- [Recorded data]

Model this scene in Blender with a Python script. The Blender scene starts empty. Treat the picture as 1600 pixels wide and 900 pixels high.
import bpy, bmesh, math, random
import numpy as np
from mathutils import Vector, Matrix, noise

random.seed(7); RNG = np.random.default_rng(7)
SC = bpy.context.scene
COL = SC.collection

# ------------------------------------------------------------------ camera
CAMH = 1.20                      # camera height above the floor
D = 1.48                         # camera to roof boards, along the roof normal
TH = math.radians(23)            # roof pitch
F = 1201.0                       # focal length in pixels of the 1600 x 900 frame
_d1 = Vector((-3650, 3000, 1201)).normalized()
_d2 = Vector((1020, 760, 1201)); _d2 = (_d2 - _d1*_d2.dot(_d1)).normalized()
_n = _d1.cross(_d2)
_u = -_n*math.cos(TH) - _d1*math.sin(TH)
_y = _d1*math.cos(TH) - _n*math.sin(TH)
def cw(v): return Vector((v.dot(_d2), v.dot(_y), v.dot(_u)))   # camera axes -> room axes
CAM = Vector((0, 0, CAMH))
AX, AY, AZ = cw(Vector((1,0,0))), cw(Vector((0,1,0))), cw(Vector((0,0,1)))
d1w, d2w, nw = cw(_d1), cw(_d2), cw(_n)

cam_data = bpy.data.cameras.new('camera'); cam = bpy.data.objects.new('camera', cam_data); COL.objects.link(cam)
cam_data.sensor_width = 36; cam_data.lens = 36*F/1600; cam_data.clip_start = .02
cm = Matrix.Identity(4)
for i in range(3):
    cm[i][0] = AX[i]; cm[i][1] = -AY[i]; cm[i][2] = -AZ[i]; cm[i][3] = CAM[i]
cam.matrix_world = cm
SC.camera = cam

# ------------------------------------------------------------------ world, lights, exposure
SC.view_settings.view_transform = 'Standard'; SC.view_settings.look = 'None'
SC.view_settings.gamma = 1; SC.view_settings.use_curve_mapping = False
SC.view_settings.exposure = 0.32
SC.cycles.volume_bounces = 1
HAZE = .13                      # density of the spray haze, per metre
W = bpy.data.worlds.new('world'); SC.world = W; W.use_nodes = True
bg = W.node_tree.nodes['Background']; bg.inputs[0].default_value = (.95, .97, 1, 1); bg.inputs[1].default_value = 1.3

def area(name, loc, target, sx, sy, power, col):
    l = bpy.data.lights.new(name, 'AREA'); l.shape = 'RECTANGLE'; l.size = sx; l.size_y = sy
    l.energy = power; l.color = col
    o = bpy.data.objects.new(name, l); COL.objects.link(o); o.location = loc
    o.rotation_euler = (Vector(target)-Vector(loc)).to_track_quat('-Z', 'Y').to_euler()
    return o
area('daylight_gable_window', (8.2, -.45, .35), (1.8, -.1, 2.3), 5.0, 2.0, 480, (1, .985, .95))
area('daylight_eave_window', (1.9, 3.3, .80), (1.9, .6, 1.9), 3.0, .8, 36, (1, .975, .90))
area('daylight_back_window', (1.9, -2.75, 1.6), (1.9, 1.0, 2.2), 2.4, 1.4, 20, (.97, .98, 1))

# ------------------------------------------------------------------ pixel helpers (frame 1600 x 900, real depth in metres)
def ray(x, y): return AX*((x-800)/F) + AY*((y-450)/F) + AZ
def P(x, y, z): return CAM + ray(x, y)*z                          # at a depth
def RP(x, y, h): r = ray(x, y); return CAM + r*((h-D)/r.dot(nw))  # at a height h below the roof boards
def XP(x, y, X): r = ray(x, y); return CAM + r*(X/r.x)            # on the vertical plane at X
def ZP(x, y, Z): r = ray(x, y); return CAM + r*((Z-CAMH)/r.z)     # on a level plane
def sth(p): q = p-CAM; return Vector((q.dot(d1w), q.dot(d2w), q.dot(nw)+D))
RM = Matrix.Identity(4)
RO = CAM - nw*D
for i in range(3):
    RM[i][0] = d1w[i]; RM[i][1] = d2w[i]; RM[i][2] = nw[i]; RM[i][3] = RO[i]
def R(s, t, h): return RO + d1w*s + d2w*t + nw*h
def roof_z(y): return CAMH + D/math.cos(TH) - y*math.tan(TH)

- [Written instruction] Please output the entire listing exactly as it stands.

- [Exercise output]
Model this scene in Blender with a Python script. The Blender scene starts empty. Treat the picture as 1600 pixels wide and 900 pixels high.
import bpy, bmesh, math, random
import numpy as np
from mathutils import Vector, Matrix, noise

random.seed(7); RNG = np.random.default_rng(7)
SC = bpy.context.scene
COL = SC.collection

# ------------------------------------------------------------------ camera
CAMH = 1.20                      # camera height above the floor
D = 1.48                         # camera to roof boards, along the roof normal
TH = math.radians(23)            # roof pitch
F = 1201.0                       # focal length in pixels of the 1600 x 900 frame
_d1 = Vector((-3650, 3000, 1201)).normalized()
_d2 = Vector((1020, 760, 1201)); _d2 = (_d2 - _d1*_d2.dot(_d1)).normalized()
_n = _d1.cross(_d2)
_u = -_n*math.cos(TH) - _d1*math.sin(TH)
_y = _d1*math.cos(TH) - _n*math.sin(TH)
def cw(v): return Vector((v.dot(_d2), v.dot(_y), v.dot(_u)))   # camera axes -> room axes
CAM = Vector((0, 0, CAMH))
AX, AY, AZ = cw(Vector((1,0,0))), cw(Vector((0,1,0))), cw(Vector((0,0,1)))
d1w, d2w, nw = cw(_d1), cw(_d2), cw(_n)

cam_data = bpy.data.cameras.new('camera'); cam = bpy.data.objects.new('camera', cam_data); COL.objects.link(cam)
cam_data.sensor_width = 36; cam_data.lens = 36*F/1600; cam_data.clip_start = .02
cm = Matrix.Identity(4)
for i in range(3):
    cm[i][0] = AX[i]; cm[i][1] = -AY[i]; cm[i][2] = -AZ[i]; cm[i][3] = CAM[i]
cam.matrix_world = cm
SC.camera = cam

# ------------------------------------------------------------------ world, lights, exposure
SC.view_settings.view_transform = 'Standard'; SC.view_settings.look = 'None'
SC.view_settings.gamma = 1; SC.view_settings.use_curve_mapping = False
SC.view_settings.exposure = 0.32
SC.cycles.volume_bounces = 1
HAZE = .13                      # density of the spray haze, per metre
W = bpy.data.worlds.new('world'); SC.world = W; W.use_nodes = True
bg = W.node_tree.nodes['Background']; bg.inputs[0].default_value = (.95, .97, 1, 1); bg.inputs[1].default_value = 1.3

def area(name, loc, target, sx, sy, power, col):
    l = bpy.data.lights.new(name, 'AREA'); l.shape = 'RECTANGLE'; l.size = sx; l.size_y = sy
    l.energy = power; l.color = col
    o = bpy.data.objects.new(name, l); COL.objects.link(o); o.location = loc
    o.rotation_euler = (Vector(target)-Vector(loc)).to_track_quat('-Z', 'Y').to_euler()
    return o
area('daylight_gable_window', (8.2, -.45, .35), (1.8, -.1, 2.3), 5.0, 2.0, 480, (1, .985, .95))
area('daylight_eave_window', (1.9, 3.3, .80), (1.9, .6, 1.9), 3.0, .8, 36, (1, .975, .90))
area('daylight_back_window', (1.9, -2.75, 1.6), (1.9, 1.0, 2.2), 2.4, 1.4, 20, (.97, .98, 1))

# ------------------------------------------------------------------ pixel helpers (frame 1600 x 900, real depth in metres)
def ray(x, y): return AX*((x-800)/F) + AY*((y-450)/F) + AZ
def P(x, y, z): return CAM + ray(x, y)*z                          # at a depth
def RP(x, y, h): r = ray(x, y); return CAM + r*((h-D)/r.dot(nw))  # at a height h below the roof boards
def XP(x, y, X): r = ray(x, y); return CAM + r*(X/r.x)            # on the vertical plane at X
def ZP(x, y, Z): r = ray(x, y); return CAM + r*((Z-CAMH)/r.z)     # on a level plane
def sth(p): q = p-CAM; return Vector((q.dot(d1w), q.dot(d2w), q.dot(nw)+D))
RM = Matrix.Identity(4)
RO = CAM - nw*D
for i in range(3):
    RM[i][0] = d1w[i]; RM[i][1] = d2w[i]; RM[i][2] = nw[i]; RM[i][3] = RO[i]
def R(s, t, h): return RO + d1w*s + d2w*t + nw*h
def roof_z(y): return CAMH + D/math.cos(TH) - y*math.tan(TH)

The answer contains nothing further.